Saul confronted people with the truth and then argued from scripture to prove his point, and would win the argument. But that didn’t mean he won the person. Is there a place for this type of confrontation? Yes, but frankly it should be used carefully because it will glean a few souls who are ready to hear, but it leaves many angry. I think that’s because it makes people choose too quickly, and when they do they choose on the basis of loyalties, personal pride, or even a misunderstanding of what was said. It’s often a “flesh” response. Answered prayer, however, confronts people with God’s love and power. Choices are made based on thankfulness and amazement at the reality of God. No one has to argue that Jesus is real anymore. The question now is, “Will I surrender to Him?” It’s a “heart” response.

Reaching our culture
So how will we reach our changing culture? In years past Saul’s approach often worked. People would fall under conviction and “come back to God.” But in many areas that spiritual season has passed. Thankfully the Lord has shown us how to reach a resistant culture like ours…and so has Peter. We, too, need to rely on:
1) Divine appointments: we need to spend time listening to God and letting Him guide us.
2) Miracles:
• No we won’t all have to raise the dead, but frankly all types of answered prayer have a profound effect.

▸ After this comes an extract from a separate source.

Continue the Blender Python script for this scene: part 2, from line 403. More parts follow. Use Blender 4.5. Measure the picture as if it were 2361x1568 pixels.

• Simply offering to pray for someone can start the process.
3) Explanation:
• “See, I told you He loved you!”
• “Let me tell you what Jesus did for me.”
4) Pastor ‘til strong: take to church, give a Bible, encourage to be water baptized, and baptized in the Holy Spirit.
Look around. The harvest is plentiful!

1) What’s the most amazing answer to prayer you have ever had? Please tell us what happened.
2) Have you ever had a “divine appointment?” What happened?